#### TASK INSTRUCTIONS
Leave out any pictures and transcribe all other data below exactly.
──────
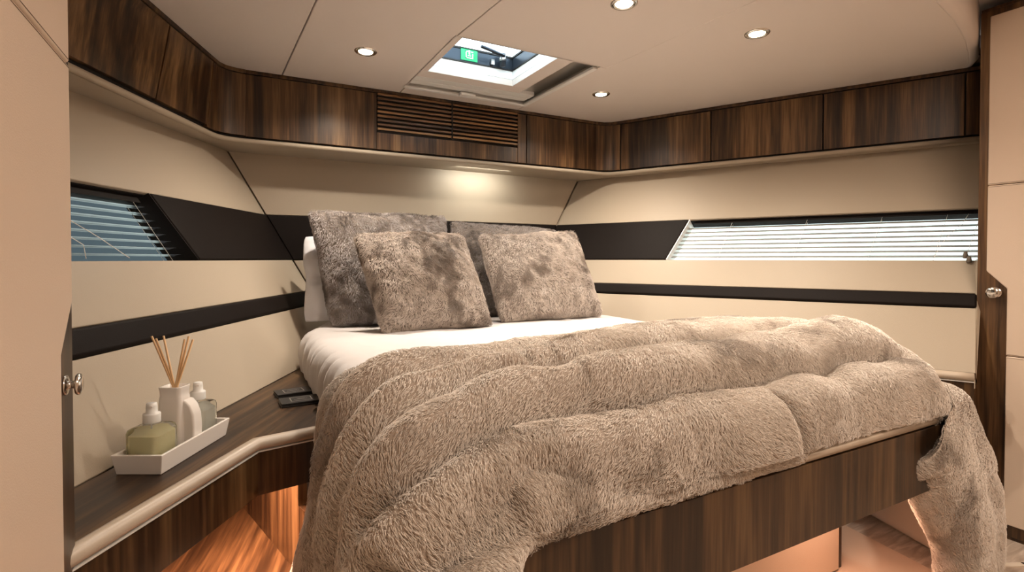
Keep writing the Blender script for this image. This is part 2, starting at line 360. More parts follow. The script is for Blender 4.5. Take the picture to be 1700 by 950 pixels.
# ---------------------------------------------------------------- overhead lockers with soffit, all round
BOT = [(-.79, .85), (-.079, 2.443), (-.060, 2.478), (-.030, 2.505), (.010, 2.520), (.060, 2.527), (1.90, 2.505), (1.952, 2.497), (1.988, 2.475), (2.016, 2.43), (2.795, .985)]
TOP = [(-.66, .85), (-.052, 2.443), (-.038, 2.478), (-.014, 2.505), (.020, 2.520), (.062, 2.527), (1.90, 2.505), (1.952, 2.497), (1.988, 2.475), (2.016, 2.43), (2.795, .985)]
def lp(P, f):
    i = min(int(f), len(P)-2); t = f-i; a, b = P[i], P[i+1]; return (a[0]+(b[0]-a[0])*t, a[1]+(b[1]-a[1])*t)
def lpt(f, z):
    a = lp(BOT, f); b = lp(TOP, f); t = (z-1.56)/.29; return (a[0]+(b[0]-a[0])*t, a[1]+(b[1]-a[1])*t, z)
def fy(i, y): a, b = BOT[i], BOT[i+1]; return i+(y-a[1])/(b[1]-a[1])
def fx(i, x): a, b = BOT[i], BOT[i+1]; return i+(x-a[0])/(b[0]-a[0])
def lnorm(f):
    a = Vector(lp(BOT, max(0, f-.02))); b = Vector(lp(BOT, min(len(BOT)-1.001, f+.02))); d = (b-a).normalized(); return Vector((d.y, -d.x, 0))
def lface(name, f0, f1, z0, z1, m, parent, off=0., th=.018, bevel=.0015):
    fs = [f0]+[float(i) for i in range(int(math.floor(f0))+1, int(math.ceil(f1)))]+[f1]
    A = []; Bk = []
    for z in (z0, z1):
        for f in fs:
            p = Vector(lpt(f, z)); n_ = lnorm(f); A.append(p+n_*off); Bk.append(p-n_*(th-off))
    k = len(fs); V = A+Bk; Fc = []
    for i in range(k-1):
        Fc += [(i, i+1, k+i+1, k+i), (2*k+i, 3*k+i, 3*k+i+1, 2*k+i+1), (i, 2*k+i, 2*k+i+1, i+1), (k+i, k+i+1, 3*k+i+1, 3*k+i)]
    Fc += [(0, k, 3*k, 2*k), (k-1, 3*k-1, 4*k-1, 2*k-1)]
    return fix(obj(name, V, Fc, m, parent, bevel=bevel))
gap = .004
def locker(name, label, f0, f1, cuts, loc):
    root = thing(name, label, 'locker', loc)
    lface('recess', f0, f1, 1.545, 1.8495, M['black'], root, off=-.0165, th=.03, bevel=0)
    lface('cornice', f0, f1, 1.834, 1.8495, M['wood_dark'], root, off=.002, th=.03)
    fs = [f0]+cuts+[f1]
    return root, fs
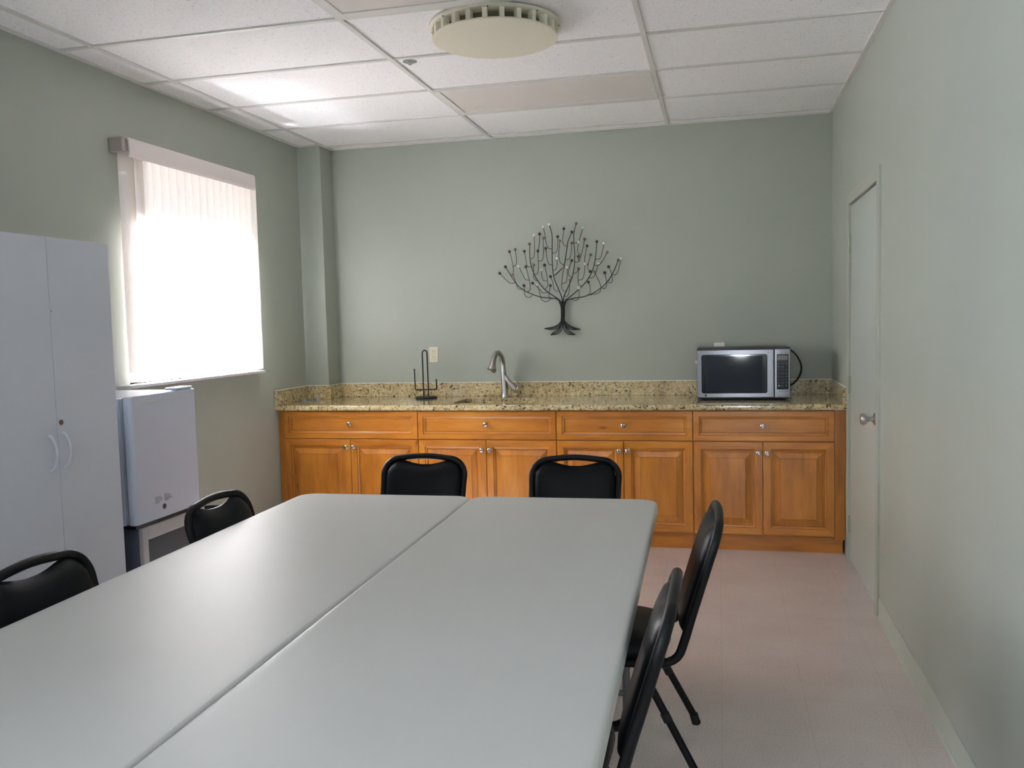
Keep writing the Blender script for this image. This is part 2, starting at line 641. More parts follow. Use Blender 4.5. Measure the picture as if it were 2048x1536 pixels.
# casing strips and jambs, one flush metal frame
for y0, y1 in ((DO[0] - 0.062, DO[0]), (DO[1], DO[1] + 0.058)):
    m.box(xi, XR + 0.02, y0, y1, 0, DO[3] + 0.062, 0.003)
m.box(xi, XR + 0.02, DO[0], DO[1], DO[3], DO[3] + 0.062, 0.003)
m.box(XR + 0.05, XR + 0.14, DO[0] - 0.03, DO[0] + 0.014, 0, DO[3])
m.box(XR + 0.05, XR + 0.14, DO[1] - 0.014, DO[1] + 0.03, 0, DO[3])
m.box(XR + 0.05, XR + 0.14, DO[0], DO[1], DO[3] - 0.014, DO[3] + 0.03)
door = struct(m.build('door_1', M['jamb'], origin=(XR, (DO[0] + DO[1]) / 2, 0)))
m = MB(); m.box(XR + 0.002, XR + 0.044, DO[0] + 0.004, DO[1] - 0.004, 0.018, DO[3] - 0.006, 0.002)
leaf = m.build('door_leaf', M['door'], door)
m = MB()
kc = Vector((XR + 0.002, 4.475, 0.936))
m.lathe([(0.0300, 0.0), (0.0300, 0.004), (0.027, 0.009), (0.013, 0.013), (0.0115, 0.030), (0.016, 0.038), (0.0255, 0.046), (0.0285, 0.056), (0.026, 0.066), (0.016, 0.073), (0.001, 0.075)], kc, '-x', 28)
m.build('door_knob', M['nickel'], leaf)
for z in (1.84, 1.04, 0.226):
    m = MB()
    m.tube([(XR - 0.006, DO[1] - 0.001, z - 0.050), (XR - 0.006, DO[1] - 0.001, z + 0.050)], 0.0065, 10)
    m.box(XR - 0.004, XR + 0.001, DO[1] - 0.022, DO[1] - 0.004, z - 0.045, z + 0.045)
    m.build('door_hinge', M['hinge'], door)

# ------------------------------------------------------------------ ceiling fittings
def troffer(y0, y1, label):
    x0, x1 = TEE_X[1] + tw, TEE_X[2] - tw
    t = thing('ceiling_light', ((x0 + x1) / 2, (y0 + y1) / 2, H), label, 'ceiling light', 'flat ceiling lights between the tiles')
    m = MB()
    f = 0.030
    z0, z1 = H - 0.003, H + 0.006
    m.box(x0, x0 + f, y0, y1, z0, z1, 0.002)
    m.box(x1 - f, x1, y0, y1, z0, z1, 0.002)
    m.box(x0 + f, x1 - f, y0, y0 + f, z0, z1, 0.002)
    m.box(x0 + f, x1 - f, y1 - f * 1.9, y1, z0, z1, 0.002)
    m.build('light_frame', M['frame'], t)
    m = MB(); m.box(x0 + f, x1 - f, y0 + f, y1 - f * 1.9, H + 0.002, H + 0.006)
    m.build('light_lens', M['lens'], t)
    return t
troffer(TEE_Y[2] + tw, TEE_Y[1] - tw, 'unlit flat ceiling light between the round diffuser and the back wall')
troffer(TEE_Y[5] + tw, TEE_Y[4] - tw, 'unlit flat ceiling light cut off by the top edge of the photo')

dc = Vector((-0.950, 3.835, H))
df = thing('air_diffuser', dc, 'round cream plastic air diffuser with a slatted rim on the ceiling', 'air vent')
m = MB()
m.lathe([(0.220, 0.0), (0.287, 0.0), (0.287, -0.010), (0.280, -0.014), (0.220, -0.014), (0.220, -0.002)], dc, 'z', 64, caps=False)
m.build('mounting_ring', M['cream'], df)
m = MB()
m.lathe([(0.001, -0.048), (0.262, -0.048), (0.276, -0.054), (0.277, -0.060), (0.270, -0.063), (0.001, -0.064)], dc, 'z', 64)
m.build('face_disc', M['cream'], df)
m = MB()
m.lathe([(0.001, -0.0005), (0.215, -0.0005), (0.190, -0.006), (0.110, -0.046), (0.001, -0.046)], dc, 'z', 48)
m.build('inner_cone', M['darkduct'], df)
for k in range(24):
    a = 2 * PI * (k + 0.35) / 24
    b = bmesh.new()
    bmesh.ops.create_cube(b, size=1)
    for v in b.verts:
        v.co = Vector((v.co.x * 0.030, v.co.y * 0.020, v.co.z * 0.046))
    m = MB()
    m.merge(b, Matrix.Translation(dc + Vector((0.262 * math.cos(a), 0.262 * math.sin(a), -0.032))) @ Matrix.Rotation(a, 4, 'Z'))
    m.build('rim_post', M['cream'], df)
for k in range(8):
    a = 2 * PI * (k + 0.18) / 8
    m = MB()
    m.sphere(dc + Vector((0.2815 * math.cos(a), 0.2815 * math.sin(a), -0.0135)), 0.0032, 8, 5)
    m.build('screw', M['screw'], df)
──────
#### ANSWER BELOW
Keep writing the Blender script for this image. This is part 2, starting at line 360. More parts follow. The script is for Blender 4.5. Take the picture to be 1700 by 950 pixels.
# ---------------------------------------------------------------- overhead lockers with soffit, all round
BOT = [(-.79, .85), (-.079, 2.443), (-.060, 2.478), (-.030, 2.505), (.010, 2.520), (.060, 2.527), (1.90, 2.505), (1.952, 2.497), (1.988, 2.475), (2.016, 2.43), (2.795, .985)]
TOP = [(-.66, .85), (-.052, 2.443), (-.038, 2.478), (-.014, 2.505), (.020, 2.520), (.062, 2.527), (1.90, 2.505), (1.952, 2.497), (1.988, 2.475), (2.016, 2.43), (2.795, .985)]
def lp(P, f):
    i = min(int(f), len(P)-2); t = f-i; a, b = P[i], P[i+1]; return (a[0]+(b[0]-a[0])*t, a[1]+(b[1]-a[1])*t)
def lpt(f, z):
    a = lp(BOT, f); b = lp(TOP, f); t = (z-1.56)/.29; return (a[0]+(b[0]-a[0])*t, a[1]+(b[1]-a[1])*t, z)
def fy(i, y): a, b = BOT[i], BOT[i+1]; return i+(y-a[1])/(b[1]-a[1])
def fx(i, x): a, b = BOT[i], BOT[i+1]; return i+(x-a[0])/(b[0]-a[0])
def lnorm(f):
    a = Vector(lp(BOT, max(0, f-.02))); b = Vector(lp(BOT, min(len(BOT)-1.001, f+.02))); d = (b-a).normalized(); return Vector((d.y, -d.x, 0))
def lface(name, f0, f1, z0, z1, m, parent, off=0., th=.018, bevel=.0015):
    fs = [f0]+[float(i) for i in range(int(math.floor(f0))+1, int(math.ceil(f1)))]+[f1]
    A = []; Bk = []
    for z in (z0, z1):
        for f in fs:
            p = Vector(lpt(f, z)); n_ = lnorm(f); A.append(p+n_*off); Bk.append(p-n_*(th-off))
    k = len(fs); V = A+Bk; Fc = []
    for i in range(k-1):
        Fc += [(i, i+1, k+i+1, k+i), (2*k+i, 3*k+i, 3*k+i+1, 2*k+i+1), (i, 2*k+i, 2*k+i+1, i+1), (k+i, k+i+1, 3*k+i+1, 3*k+i)]
    Fc += [(0, k, 3*k, 2*k), (k-1, 3*k-1, 4*k-1, 2*k-1)]
    return fix(obj(name, V, Fc, m, parent, bevel=bevel))
gap = .004
def locker(name, label, f0, f1, cuts, loc):
    root = thing(name, label, 'locker', loc)
    lface('recess', f0, f1, 1.545, 1.8495, M['black'], root, off=-.0165, th=.03, bevel=0)
    lface('cornice', f0, f1, 1.834, 1.8495, M['wood_dark'], root, off=.002, th=.03)
    fs = [f0]+cuts+[f1]
    return root, fs
Keep writing the Blender script for this image. This is part 2, starting at line 641. More parts follow. Use Blender 4.5. Measure the picture as if it were 2048x1536 pixels.
# casing strips and jambs, one flush metal frame
for y0, y1 in ((DO[0] - 0.062, DO[0]), (DO[1], DO[1] + 0.058)):
    m.box(xi, XR + 0.02, y0, y1, 0, DO[3] + 0.062, 0.003)
m.box(xi, XR + 0.02, DO[0], DO[1], DO[3], DO[3] + 0.062, 0.003)
m.box(XR + 0.05, XR + 0.14, DO[0] - 0.03, DO[0] + 0.014, 0, DO[3])
m.box(XR + 0.05, XR + 0.14, DO[1] - 0.014, DO[1] + 0.03, 0, DO[3])
m.box(XR + 0.05, XR + 0.14, DO[0], DO[1], DO[3] - 0.014, DO[3] + 0.03)
door = struct(m.build('door_1', M['jamb'], origin=(XR, (DO[0] + DO[1]) / 2, 0)))
m = MB(); m.box(XR + 0.002, XR + 0.044, DO[0] + 0.004, DO[1] - 0.004, 0.018, DO[3] - 0.006, 0.002)
leaf = m.build('door_leaf', M['door'], door)
m = MB()
kc = Vector((XR + 0.002, 4.475, 0.936))
m.lathe([(0.0300, 0.0), (0.0300, 0.004), (0.027, 0.009), (0.013, 0.013), (0.0115, 0.030), (0.016, 0.038), (0.0255, 0.046), (0.0285, 0.056), (0.026, 0.066), (0.016, 0.073), (0.001, 0.075)], kc, '-x', 28)
m.build('door_knob', M['nickel'], leaf)
for z in (1.84, 1.04, 0.226):
    m = MB()
    m.tube([(XR - 0.006, DO[1] - 0.001, z - 0.050), (XR - 0.006, DO[1] - 0.001, z + 0.050)], 0.0065, 10)
    m.box(XR - 0.004, XR + 0.001, DO[1] - 0.022, DO[1] - 0.004, z - 0.045, z + 0.045)
    m.build('door_hinge', M['hinge'], door)

# ------------------------------------------------------------------ ceiling fittings
def troffer(y0, y1, label):
    x0, x1 = TEE_X[1] + tw, TEE_X[2] - tw
    t = thing('ceiling_light', ((x0 + x1) / 2, (y0 + y1) / 2, H), label, 'ceiling light', 'flat ceiling lights between the tiles')
    m = MB()
    f = 0.030
    z0, z1 = H - 0.003, H + 0.006
    m.box(x0, x0 + f, y0, y1, z0, z1, 0.002)
    m.box(x1 - f, x1, y0, y1, z0, z1, 0.002)
    m.box(x0 + f, x1 - f, y0, y0 + f, z0, z1, 0.002)
    m.box(x0 + f, x1 - f, y1 - f * 1.9, y1, z0, z1, 0.002)
    m.build('light_frame', M['frame'], t)
    m = MB(); m.box(x0 + f, x1 - f, y0 + f, y1 - f * 1.9, H + 0.002, H + 0.006)
    m.build('light_lens', M['lens'], t)
    return t
troffer(TEE_Y[2] + tw, TEE_Y[1] - tw, 'unlit flat ceiling light between the round diffuser and the back wall')
troffer(TEE_Y[5] + tw, TEE_Y[4] - tw, 'unlit flat ceiling light cut off by the top edge of the photo')

dc = Vector((-0.950, 3.835, H))
df = thing('air_diffuser', dc, 'round cream plastic air diffuser with a slatted rim on the ceiling', 'air vent')
m = MB()
m.lathe([(0.220, 0.0), (0.287, 0.0), (0.287, -0.010), (0.280, -0.014), (0.220, -0.014), (0.220, -0.002)], dc, 'z', 64, caps=False)
m.build('mounting_ring', M['cream'], df)
m = MB()
m.lathe([(0.001, -0.048), (0.262, -0.048), (0.276, -0.054), (0.277, -0.060), (0.270, -0.063), (0.001, -0.064)], dc, 'z', 64)
m.build('face_disc', M['cream'], df)
m = MB()
m.lathe([(0.001, -0.0005), (0.215, -0.0005), (0.190, -0.006), (0.110, -0.046), (0.001, -0.046)], dc, 'z', 48)
m.build('inner_cone', M['darkduct'], df)
for k in range(24):
    a = 2 * PI * (k + 0.35) / 24
    b = bmesh.new()
    bmesh.ops.create_cube(b, size=1)
    for v in b.verts:
        v.co = Vector((v.co.x * 0.030, v.co.y * 0.020, v.co.z * 0.046))
    m = MB()
    m.merge(b, Matrix.Translation(dc + Vector((0.262 * math.cos(a), 0.262 * math.sin(a), -0.032))) @ Matrix.Rotation(a, 4, 'Z'))
    m.build('rim_post', M['cream'], df)
for k in range(8):
    a = 2 * PI * (k + 0.18) / 8
    m = MB()
    m.sphere(dc + Vector((0.2815 * math.cos(a), 0.2815 * math.sin(a), -0.0135)), 0.0032, 8, 5)
    m.build('screw', M['screw'], df)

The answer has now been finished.